Fortunately, I managed to turn this novel-confounding discovery to eventual advantage. The Jetty–Pier confusion becomes a confusion (or a complication in their memories) that the characters themselves share. It adds, I hope, to the tissue of the novel rather than wrecking it. But as I stood on the very real and very wet Margate Pier I had the fleeting, private thought that the scene I was now ‘in’ was not, in fact, as I’d once, erroneously, pictured it. I’d arrived here at Margate Pier by my own novel-writing detour. But there was more than one personal detour involved on that pier. When I’d gone in the 1960s to see David Hemmings in Blowup, I could never have imagined he’d one day star in a film of a book of mine, but even less could I have imagined that I’d one day find myself talking to him at the end of a miserably exposed harbour wall. Life and the imagination stage some strange surprises. It was while we chatted at the end of Margate Pier that he told me that his own career had really begun, a long time before, in Margate, or rather in Cliftonville, just next door. In those days he’d been a boy singer, but then his voice had broken and he’d gone into acting instead. 

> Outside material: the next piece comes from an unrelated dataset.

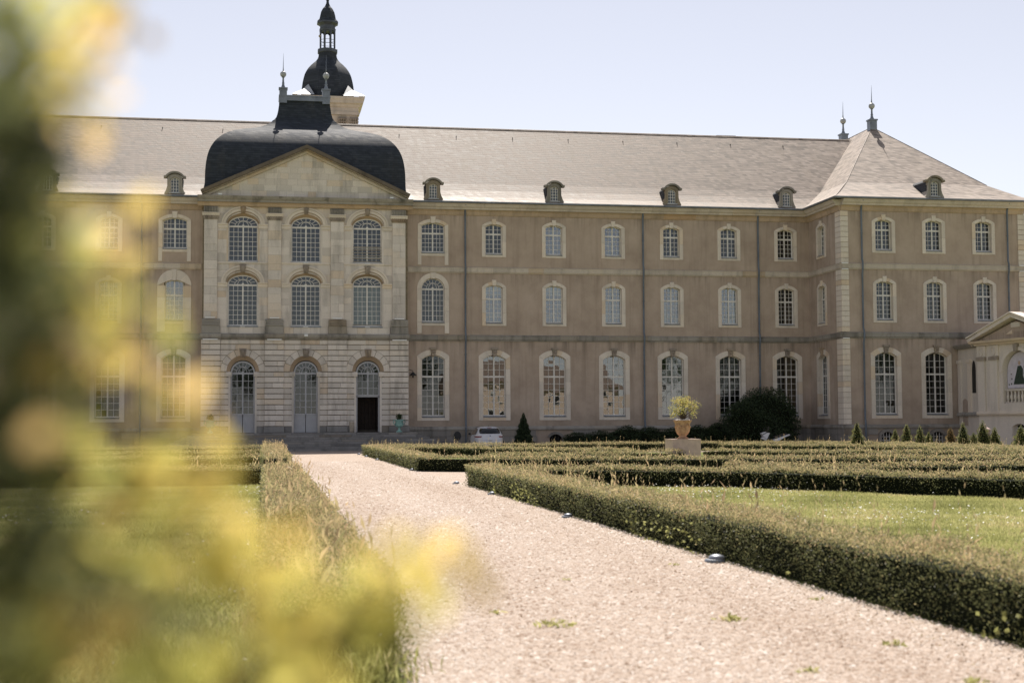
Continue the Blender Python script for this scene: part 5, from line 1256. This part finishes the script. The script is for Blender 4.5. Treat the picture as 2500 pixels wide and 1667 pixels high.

As we talked, the rain (it was December) sluiced down. I was in full waterproof gear while David was in the ordinary clothes required by his part, and completely soaked. He scorned going into the tent-like structure, with a heater inside, reserved for the actors when they weren’t required—claiming that this only made you feel colder when you came out and it took you ‘out’ of your part. He’d also, I’d noticed, been taking a keen and curious interest, between takes, in the seagulls that were swooping around, sometimes flapping his arms towards them as if offering them something. He had to remind me that in my book when the ashes are thrown, some seagulls momentarily dive towards them, imagining they might be food. He was trying to get the seagulls to perform their part.